Anggota DPR Tak Setor LHKPN Diduga Punya Harta Ilegal

Adelio Pratama
Adelio Pratama
Diperbarui 11 April 2025 22:26 WIB
Peneliti Forum Masyarakat Peduli Parlemen Indonesia (Formappi), Lucius Karus (Foto: Dok MI/Aswan)
Peneliti Forum Masyarakat Peduli Parlemen Indonesia (Formappi), Lucius Karus (Foto: Dok MI/Aswan)

Jakarta, MI - Hari ini Jumat (11/4/2025) menjadi batas akhir pelaporan Laporan Harta Kekayaan Penyelenggara Negara (LHKPN) bagi para penyelenggara negara. 

Berdasarkan data Komisi Pemberantasan Korupsi (KPK) per 9 April 2025, tercatat masih ada 16.867 pejabat yang belum melaporkan harta kekayaannya.

Salah satu pimpinan DPR yakni Wakil Ketua DPR Adies Kadir sempat belum melaporkan LHKPN hingga Kamis (10/4/2025). Namun, Adies Kadir kemudian mengonfirmasi bahwa dirinya telah menyerahkan laporan pada malam harinya. “Alhamdulillah, sudah semalam,” katanya, Jumat (11/4/2025) pagi.

Adies berdalih keterlambatannya disebabkan kesibukan selama masa Ramadan dan Lebaran di daerah pemilihannya (Dapil). “Saya sibuk di Dapil selama bulan puasa dan Lebaran kemarin. Tapi Alhamdulillah, kemarin sudah lapor sebelum batas akhirnya hari ini,” pungkasnya. 

Terkait hal itu, Peneliti Forum Masyarakat Peduli Parlemen Indonesia (Formappi), Lucius Karus, menyampaikan dugaan bahwa ketidakpatuhan sejumlah anggota dan pimpinan DPR dalam melaporkan LHKPN disebabkan oleh kekhawatiran akan terungkapnya harta yang diperoleh secara ilegal.

Menurut Lucius, ketidaktaatan ini bukanlah persoalan ketidaktahuan terhadap aturan, melainkan mencerminkan karakter asli dari para wakil rakyat tersebut.

“Karena soal karakter pribadi, maka sangat mungkin ketidakpatuhan melaporkan LHKPN erat kaitannya dengan adanya harta yang diperoleh secara ilegal.
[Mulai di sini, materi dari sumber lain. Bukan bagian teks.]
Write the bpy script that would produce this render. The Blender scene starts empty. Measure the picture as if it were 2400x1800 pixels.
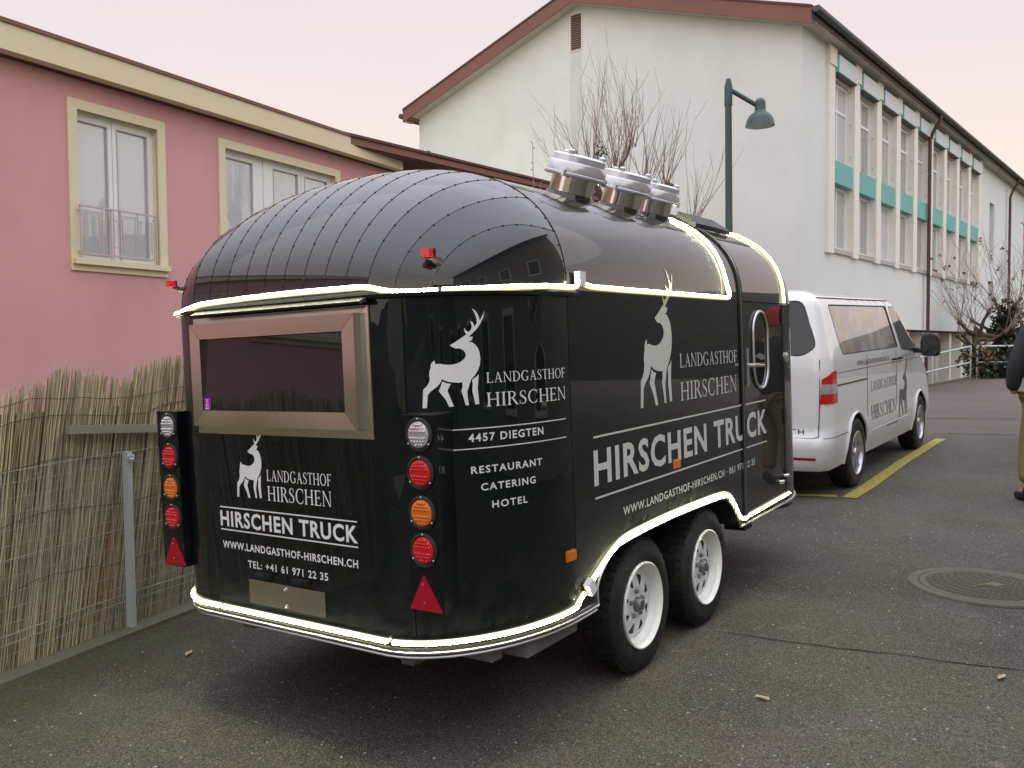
import bpy, bmesh, math, random
from mathutils import Vector, Matrix
from mathutils.geometry import delaunay_2d_cdt
PI = math.pi
random.seed(7)
C = bpy.context.scene.collection
SC = bpy.context.scene
# ------------------------------------------------------------------ camera
CAM_H = 1.476
cam_d = bpy.data.cameras.new('camera'); cam = bpy.data.objects.new('camera', cam_d); C.objects.link(cam)
cam_d.sensor_width = 36; cam_d.lens = 30.45; cam_d.clip_start = .05; cam_d.clip_end = 2000
CR = Matrix(((0.999968, 0.0, 0.0079999), (-0.0003425, 0.9990829, 0.0428165), (-0.0079926, -0.0428178, 0.9990509)))
r_, f_, u_ = [Vector([CR[i][k] for i in range(3)]) for k in range(3)]
M = Matrix.Identity(4)
for i in range(3):
    M[i][0] = r_[i]; M[i][1] = u_[i]; M[i][2] = -f_[i]
M[2][3] = CAM_H
cam.matrix_world = M
SC.camera = cam
# ------------------------------------------------------------------ light
w = bpy.data.worlds.new("World"); SC.world = w; w.use_nodes = True
nt = w.node_tree; nt.nodes.clear()
wo = nt.nodes.new('ShaderNodeOutputWorld'); bg = nt.nodes.new('ShaderNodeBackground')
sky = nt.nodes.new('ShaderNodeTexSky'); sky.sky_type = 'NISHITA'; sky.sun_disc = False
SUN_EL, SUN_AZ = math.radians(42), math.radians(165)
sky.sun_elevation = math.radians(3); sky.sun_rotation = SUN_AZ
tc = nt.nodes.new('ShaderNodeTexCoord'); sep = nt.nodes.new('ShaderNodeSeparateXYZ')
nt.links.new(tc.outputs['Generated'], sep.inputs[0])
ramp = nt.nodes.new('ShaderNodeValToRGB')
el = ramp.color_ramp.elements
el[0].position = 0.0; el[0].color = (.87, .74, .66, 1)
el[1].position = 1.0; el[1].color = (1.48, 1.56, 1.90, 1)
for p, c in ((.12, (.87, .735, .66, 1)), (.2, (.84, .705, .655, 1)), (.30, (.76, .655, .655, 1)), (.44, (.68, .625, .67, 1)), (.62, (1.06, 1.07, 1.24, 1))):
    e = el.new(p); e.color = c
nt.links.new(sep.outputs[2], ramp.inputs[0])
nz = nt.nodes.new('ShaderNodeTexNoise'); nz.inputs['Scale'].default_value = 1.6; nz.inputs['Detail'].default_value = 3
nt.links.new(tc.outputs['Generated'], nz.inputs['Vector'])
mr = nt.nodes.new('ShaderNodeMapRange'); mr.inputs['From Min'].default_value = .3; mr.inputs['From Max'].default_value = .7
mr.inputs['To Min'].default_value = .965; mr.inputs['To Max'].default_value = 1.03
nt.links.new(nz.outputs['Fac'], mr.inputs['Value'])
vm = nt.nodes.new('ShaderNodeVectorMath'); vm.operation = 'SCALE'
nt.links.new(ramp.outputs[0], vm.inputs[0]); nt.links.new(mr.outputs[0], vm.inputs['Scale'])
sc2 = nt.nodes.new('ShaderNodeVectorMath'); sc2.operation = 'SCALE'; sc2.inputs['Scale'].default_value = .02
nt.links.new(sky.outputs[0], sc2.inputs[0])
ad = nt.nodes.new('ShaderNodeVectorMath'); ad.operation = 'ADD'
nt.links.new(vm.outputs[0], ad.inputs[0]); nt.links.new(sc2.outputs[0], ad.inputs[1])
nt.links.new(ad.outputs[0], bg.inputs[0]); bg.inputs[1].default_value = .92
nt.links.new(bg.outputs[0], wo.inputs[0])
sd = bpy.data.lights.new('sun', 'SUN'); sd.energy = .9; sd.angle = math.radians(178); sd.color = (1, .96, .90)
sun = bpy.data.objects.new('sun', sd); C.objects.link(sun)
dirv = Vector((math.sin(SUN_AZ) * math.cos(SUN_EL), math.cos(SUN_AZ) * math.cos(SUN_EL), math.sin(SUN_EL)))
sun.rotation_euler = dirv.to_track_quat('Z', 'Y').to_euler()
SC.view_settings.view_transform = 'Standard'; SC.view_settings.look = 'None'
SC.view_settings.exposure = .30; SC.view_settings.gamma = 1
SC.render.engine = 'CYCLES'
SC.cycles.max_bounces = 6; SC.cycles.transparent_max_bounces = 8
SC.cycles.sample_clamp_indirect = 4

# ------------------------------------------------------------------ materials
def setp(b, **k):
    for n, v in k.items():
        n = n.replace('_', ' ')
        if n in b.inputs:
            if isinstance(v, tuple) and len(v) == 3 and b.inputs[n].type == 'RGBA': v = v + (1,)
            b.inputs[n].default_value = v
def mat(name, col, rough=.6, metal=0, **k):
    m = bpy.data.materials.new(name); m.use_nodes = True
    b = m.node_tree.nodes['Principled BSDF']
    setp(b, Base_Color=col, Roughness=rough, Metallic=metal, **k)
    return m
class NB:
    """small node helper"""
    def __init__(s, m):
        s.m = m; s.t = m.node_tree; s.b = s.t.nodes['Principled BSDF']; s.co = s.t.nodes.new('ShaderNodeTexCoord').outputs['Object']
    def n(s, ty, **k):
        o = s.t.nodes.new('ShaderNode' + ty)
        for a, v in k.items():
            if a.startswith('i_'): o.inputs[a[2:].replace('_', ' ')].default_value = v
            else: setattr(o, a, v)
        return o
    def l(s, a, b): s.t.links.new(a, b)
    def map(s, scale=(1, 1, 1), rot=(0, 0, 0), src=None):
        o = s.n('Mapping'); o.inputs['Scale'].default_value = scale; o.inputs['Rotation'].default_value = rot
        s.l(src or s.co, o.inputs[0]); return o.outputs[0]
    def noise(s, scale, detail=4, rough=.55, vec=None, out='Fac'):
        o = s.n('TexNoise'); o.inputs['Scale'].default_value = scale; o.inputs['Detail'].default_value = detail
        o.inputs['Roughness'].default_value = rough; s.l(vec or s.co, o.inputs['Vector']); return o.outputs[out]
    def rng(s, v, a, b, c=0, d=1):
        o = s.n('MapRange'); o.inputs['From Min'].default_value = a; o.inputs['From Max'].default_value = b
        o.inputs['To Min'].default_value = c; o.inputs['To Max'].default_value = d; s.l(v, o.inputs['Value']); return o.outputs[0]
    def mix(s, f, a, b, mode='MIX'):
        o = s.n('MixRGB', blend_type=mode)
        if isinstance(f, (int, float)): o.inputs[0].default_value = f
        else: s.l(f, o.inputs[0])
        for i, v in ((1, a), (2, b)):
            if isinstance(v, tuple): o.inputs[i].default_value = v if len(v) == 4 else v + (1,)
            else: s.l(v, o.inputs[i])
        return o.outputs[0]
    def math(s, op, a, b=0.0):
        o = s.n('Math', operation=op)
        for i, v in ((0, a), (1, b)):
            if isinstance(v, (int, float)): o.inputs[i].default_value = v
            else: s.l(v, o.inputs[i])
        return o.outputs[0]
    def col(s, c): s.l(c, s.b.inputs['Base Color'])
    def bump(s, h, strength=.3, dist=.01):
        o = s.n('Bump'); o.inputs['Strength'].default_value = strength; o.inputs['Distance'].default_value = dist
        s.l(h, o.inputs['Height']); s.l(o.outputs[0], s.b.inputs['Normal'])

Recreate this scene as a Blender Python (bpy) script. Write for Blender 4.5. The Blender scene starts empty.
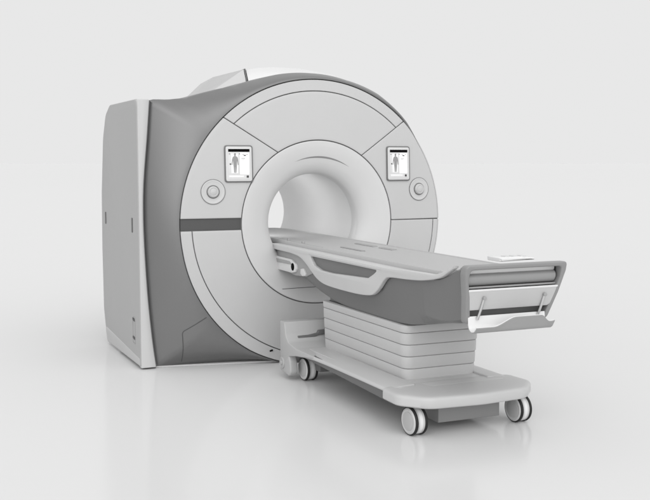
import bpy, bmesh, math
from math import sin, cos, pi, radians, sqrt, atan2, hypot
from mathutils import Vector, Matrix

scene = bpy.context.scene
COL = scene.collection
ZC = 0.93            # height of the bore axis

# ------------------------------------------------------------------ materials
def mat(name, v, rough=0.45, spec=0.5, metal=0.0, coat=0.0, noise=0.02, nscale=6.0, bump=0.0, emit=0.0):
    m = bpy.data.materials.new(name); m.use_nodes = True
    nt = m.node_tree; b = nt.nodes['Principled BSDF']
    b.inputs['Roughness'].default_value = rough
    b.inputs['Specular IOR Level'].default_value = spec
    b.inputs['Metallic'].default_value = metal
    b.inputs['Coat Weight'].default_value = coat
    b.inputs['Coat Roughness'].default_value = 0.15
    b.inputs['Emission Color'].default_value = (1, 1, 1, 1); b.inputs['Emission Strength'].default_value = emit
    tc = nt.nodes.new('ShaderNodeTexCoord'); n = nt.nodes.new('ShaderNodeTexNoise')
    n.inputs['Scale'].default_value = nscale; n.inputs['Detail'].default_value = 5
    r = nt.nodes.new('ShaderNodeMapRange')
    r.inputs['To Min'].default_value = v * (1 - noise); r.inputs['To Max'].default_value = v * (1 + noise)
    nt.links.new(tc.outputs['Object'], n.inputs['Vector'])
    nt.links.new(n.outputs['Fac'], r.inputs['Value'])
    nt.links.new(r.outputs['Result'], b.inputs['Base Color'])
    r2 = nt.nodes.new('ShaderNodeMapRange')
    r2.inputs['To Min'].default_value = rough * 0.9; r2.inputs['To Max'].default_value = min(1, rough * 1.1)
    nt.links.new(n.outputs['Fac'], r2.inputs['Value'])
    nt.links.new(r2.outputs['Result'], b.inputs['Roughness'])
    if bump:
        n2 = nt.nodes.new('ShaderNodeTexNoise'); n2.inputs['Scale'].default_value = 900
        bp = nt.nodes.new('ShaderNodeBump'); bp.inputs['Strength'].default_value = bump
        bp.inputs['Distance'].default_value = 0.0006
        nt.links.new(tc.outputs['Object'], n2.inputs['Vector'])
        nt.links.new(n2.outputs['Fac'], bp.inputs['Height']); nt.links.new(bp.outputs['Normal'], b.inputs['Normal'])
    return m

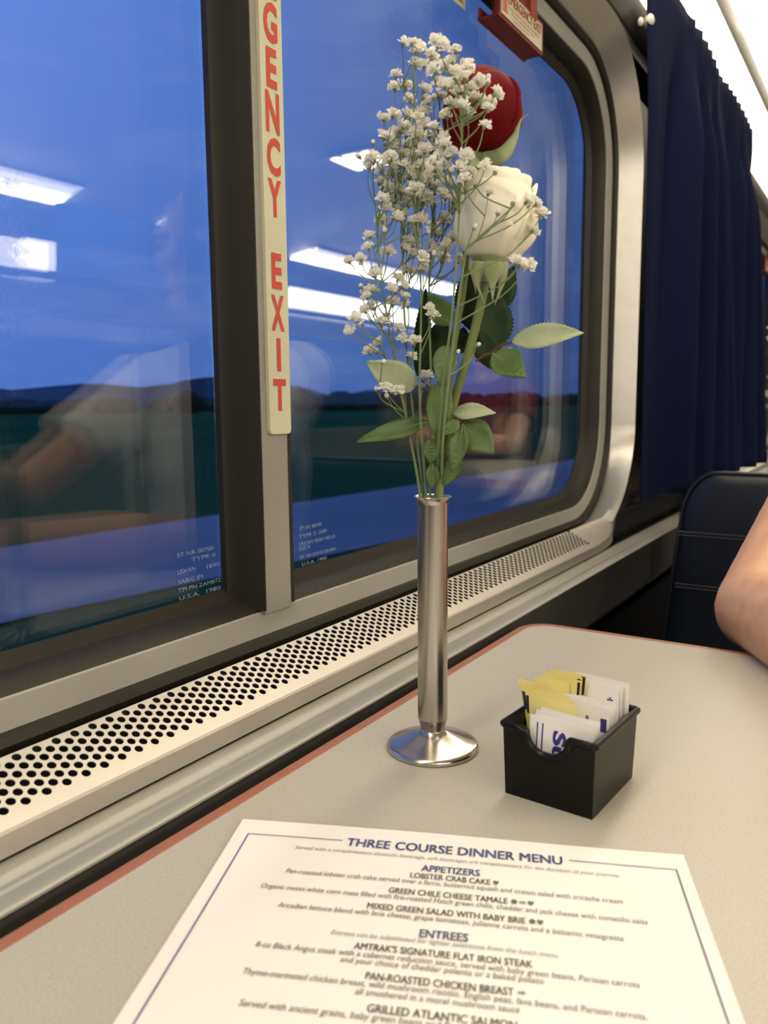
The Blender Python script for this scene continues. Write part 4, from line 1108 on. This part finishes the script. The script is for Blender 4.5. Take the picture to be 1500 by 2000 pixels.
def person(root, H, sh_l, sh_r, el_l, el_r, wr_l, wr_r, hips, face, cap_m, shirt_m, vox=.005, hands=(((0, 0, 1)), ((0, 0, 1)))):
    """H chest centre, sh_* shoulders, el_* elbows, wr_* wrists; face = direction looked at"""
    f = np.array(face, float); f /= np.linalg.norm(f); A = np.array
    H = A(H); hips = A(hips); mid = (A(sh_l)+A(sh_r))/2; side = (A(sh_r)-A(sh_l)); side /= np.linalg.norm(side); upv = A([0, 0, 1.0])
    b = MB()
    def torso(m, gr):
        m.ball(H, (.165+gr, .115+gr, .20+gr), 10); m.ball(hips+upv*.10, (.155+gr, .12+gr, .18+gr), 10); m.ball((H+hips)/2+upv*.02, (.15+gr, .115+gr, .22+gr), 10)
        m.cap(A(sh_l)-upv*.005, mid+upv*.02, .054+gr, .06+gr); m.cap(A(sh_r)-upv*.005, mid+upv*.02, .054+gr, .06+gr)
    torso(b, 0)
    hd = mid+upv*.235+f*.035
    b.cap(mid+upv*.02, hd-upv*.07-f*.01, .058, .052)
    b.ball(hd+upv*.015-f*.012, (.073, .088, .095), 10); b.ball(hd-upv*.055+f*.022, (.052, .055, .058), 9)
    b.cap(hd+f*.083+upv*.008, hd+f*.104-upv*.026, .008, .0135); b.ball(hd+f*.085-upv*.062, .016, 7)
    for s in (-1, 1):
        b.ball(hd+side*s*.076-upv*.008-f*.006, (.011, .016, .030), 7); b.ball(hd+f*.076+side*s*.031+upv*.022, (.022, .016, .011), 7); b.ball(hd+f*.066+side*s*.035-upv*.02, .022, 7)
    b.cap(hd+f*.080-side*.018-upv*.060, hd+f*.080+side*.018-upv*.060, .0075, .0075)
    b.cap(hd+f*.070-side*.01-upv*.095, hd+f*.070+side*.01-upv*.095, .018, .018)
    for s_, e_, w_, pn, sd in ((sh_l, el_l, wr_l, hands[0], -1), (sh_r, el_r, wr_r, hands[1], 1)):
        s_, e_, w_ = A(s_), A(e_), A(w_)
        b.cap(s_, s_+(e_-s_)*.55, .050, .0455); b.cap(s_+(e_-s_)*.5, e_, .0455, .0385); b.ball(e_, .0385, 8)
        b.cap(e_, e_+(w_-e_)*.32, .038, .0425); b.cap(e_+(w_-e_)*.32, w_, .0425, .027)
        hand(b, w_, (w_-e_), pn, .35, sd)
    knees = []
    for s in (-1, 1):
        k = hips+f*.42+side*s*.11-upv*.02; b.cap(hips+side*s*.09, k, .085, .058); a = k-upv*.40+f*.01; b.cap(k, a, .055, .038)
    o = remeshed('body', b, m_skin, root, vox, 5)
    sh = MB(); torso(sh, .012)
    for s_, e_ in ((sh_l, el_l), (sh_r, el_r)):
        s_, e_ = A(s_), A(e_); sh.tube([s_-(e_-s_)*.05, s_+(e_-s_)*.3, s_+(e_-s_)*.54], [.064, .062, .064], 18); sh.ball(s_, .064, 9)
    remeshed('t_shirt', sh, shirt_m, root, .007, 4)
    tr = MB(); tr.ball(hips+upv*.02, (.165, .135, .13), 9)
    for s in (-1, 1):
        k = hips+f*.42+side*s*.11-upv*.02; a = k-upv*.40+f*.01
        tr.cap(hips+side*s*.09, k, .095, .068); tr.cap(k, a, .066, .052); tr.cap(a+upv*.0-upv*.03, a+f*.15-upv*.035, .045, .038)
    remeshed('trousers', tr, m_jeans, root, .009, 4)
    hr = MB(); hr.ball(hd+upv*.036-f*.026, (.078, .086, .084), 9)
    if cap_m is not None: hr.cap(hd+f*.07+upv*.062-side*.03, hd+f*.12+upv*.05-side*.02, .016, .009); hr.cap(hd+f*.07+upv*.062+side*.03, hd+f*.12+upv*.05+side*.02, .016, .009)
    remeshed('cap' if cap_m is not None else 'hair', hr, cap_m or m_hair, root, .006, 4)
    ey = MB()
    for s in (-1, 1): ey.ball(hd+f*.083+side*s*.031+upv*.004, .0105, 7)
    obj('eyes', ey, m_pale, root)
    return o
p1 = thing('person', 'person in a white t-shirt leaning a bare arm on the far table edge', 'person', (.12, 1.05, FL))
person(p1, (.165, 1.095, -.12), (.33, 1.09, .04), (-.005, 1.10, .045), (.37, .80, -.165), (-.093, .768, -.186), (.25, .64, -.06), (.045, .545, -.172), (.165, 1.09, -.365), (-.1, -1, -.1), None, m_shirt, .0045, ((.6, .2, .6), (.15, 0, -1)))
p2 = thing('person', 'person in a red cap seated at a further booth, mirrored in the window', 'person', (.55, 3.05, FL))
person(p2, (.55, 3.06, -.15), (.72, 3.05, .02), (.38, 3.06, .02), (.74, 2.80, -.16), (.33, 2.79, -.16), (.56, 2.62, -.14), (.46, 2.60, -.15), (.55, 3.11, -.365), (-.1, -1, -.1), m_redcap, m_maroon, .008)
# second booth: seat behind the person's bench and the table beyond it
se2 = dup(se, (0, 2.06, 0)); se2['label'] = 'navy booth seat behind the further table, under the red capped person'
tb2 = dup(tb, (0, 2.06, 0)); tb2['label'] = 'further laminate table beyond the navy booth seat'
# flowers on the further table, seen past the curtain
off = np.array([-.263-VAX[0], 2.26-VAX[1], 0.0])
def far_copy(o, label):
    c = dup(o, off); c['label'] = label
    return c
far_copy(vz, 'further steel bud vase on the next table, past the navy curtain')
far_copy(rr_, 'further red rose on the next table, past the navy curtain')
far_copy(wr, 'further white rose on the next table, past the navy curtain')
far_copy(gyp_roots[2], 'further tall sprig of tiny white blossoms on the next table'); far_copy(gyp_roots[1], 'further outer sprig of tiny white blossoms on the next table')

# ------------------------------------------------------------------ raise everything so that the floor lies at zero
for o in list(sc.objects):
    if o.parent is None: o.location.z += ZO
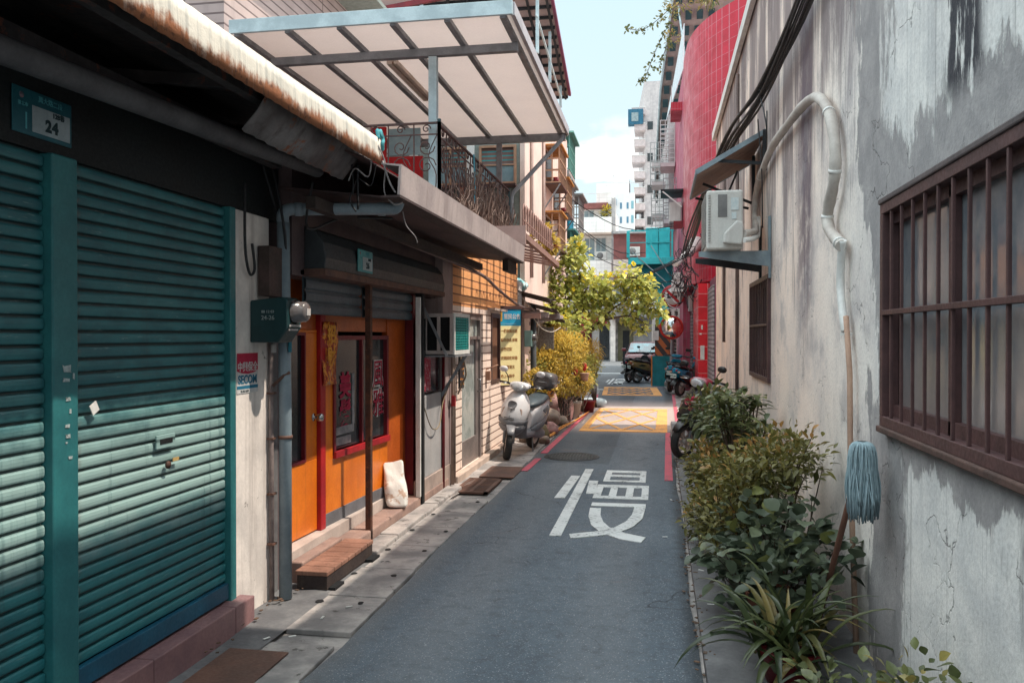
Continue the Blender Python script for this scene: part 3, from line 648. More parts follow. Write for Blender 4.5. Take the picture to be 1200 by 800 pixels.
# ---- cable bundle
t=thing('cable_bundle','sagging bundle of black cables strung along the top of the plaster wall','cables',(.9,6,4))
for k in range(11):
    a=R.uniform(0,6.28); ox,oz=.05*math.cos(a)*R.random(),.06*math.sin(a); s=R.uniform(-.04,.04)
    P=[(.93+ox,2.2,4.5+oz),(.92+ox,3.5,4.06+oz+s),(.91+ox,5.3,3.76+oz-s),(.86+ox,7.2,3.68+oz+s),(.74+ox*1.5,8.8,3.66+oz*1.5),(.62+ox,11,3.5+oz),(.60+ox*2,15,3.5+oz*2+s),(.62+ox*2,20,3.55+oz)]
    b=MB(); b.tube(smoothp(P,5),R.choice([.008,.011,.015,.018]),6,False); b.build('cable',M['cable'],t)
b=MB(); b.tube(smoothp([(.84,7.3,3.7),(.86,7.0,3.35),(.88,7.1,3.22),(.9,7.25,3.5)]),.006,6,False); b.tube(smoothp([(.9,7.9,3.6),(.93,7.85,3.1),(.95,7.95,2.6)]),.006,6,False); build_each(b,'loose_loop',M['cable'],t)
t=thing('overhead_cable','black cable crossing the lane toward the yellow-leaved tree','cables',(0,19,3))
for k in range(3):
    b=MB(); b.tube(smoothp([(.70,20,3.50+k*.04),(.1,19.6,3.18+k*.03),(-.6,19.0,2.83+k*.02),(-1.5,18,2.45+k*.02),(-2.2,16.2,2.3)]),.016-.003*k,6,False); b.build('cable',M['cable'],t)
# ---- mop and broom leaning on the wall
t=thing('string_mop','blue-grey string mop standing head up against the plaster wall','mop',(.82,4.05,0))
b=MB(); b.tube([(.76,4.33,.03),(.86,3.92,.9),(.87,3.84,1.12)],.014,8); b.build('handle',mat('mop_handle',(.22,.1,.07),(.15,.07,.05)),t)
mc=NT('mop_yarn',True); _X,_Y,_Z=mc.sep(); _c=mc.mix(mc.ramp(_Z,.76,.90),(.05,.07,.08),mc.mix(mc.noise(40),(.15,.24,.28),(.38,.48,.52))); mc.set('Base Color',_c); mc.set('Roughness',.95); mc=mc.m; b=MB(); cx,cy,ct=.885,3.84,1.125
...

Ini yang membuat sebagian pejabat, terutama anggota dan pimpinan DPR, memilih untuk mengabaikan pelaporan,” kata Lucius kepada Monitorindonesia.com, Jumat (11/4/2025).

Lucius menegaskan bahwa kepatuhan terhadap pelaporan LHKPN seharusnya tidak lagi didorong oleh kewajiban hukum semata.  “Harga diri anggota dan pimpinan DPR akan sangat rendah jika kepatuhan mereka hanya karena takut sanksi. Sangat kekanak-kanakan jika mereka baru taat ketika ditakut-takuti,” lanjutnya.

Menurutnya, aturan LHKPN sebenarnya dirancang untuk meningkatkan martabat dan akuntabilitas pejabat publik, dengan harapan tumbuhnya kesadaran anti-korupsi.

“Kalau pelaporan LHKPN itu lahir dari kesadaran, maka kita tak perlu repot bicara pemberantasan korupsi. Namun sayangnya, ketidakpatuhan ini menunjukkan nilai-nilai antikorupsi belum tertanam kuat di parlemen,” bebernya.

Dijelaskan Lucius bahwa keteladanan dari pimpinan DPR sangat penting untuk mendorong budaya akuntabilitas di lembaga legislatif. Namun, jika pimpinan justru menunjukkan sikap serupa, publik akan semakin kehilangan kepercayaan.

“Kalau kelakuan pimpinan tak beda dengan anggota, maka DPR sebagai lembaga akan dianggap sama—tidak patuh, tidak disiplin, dan cenderung koruptif,” lanjutnya..

Lantas dia menyindir keras inkonsistensi antara seruan pemerintah dengan realitas di lapangan. “Teriakan Prabowo soal memerangi korupsi yang begitu berapi-api nampaknya hanya jadi isapan jempol. Tak berdampak sama sekali bagi anggota dan pimpinan DPR. Jadi jangan heran kalau publik mencibir,” tukasnya.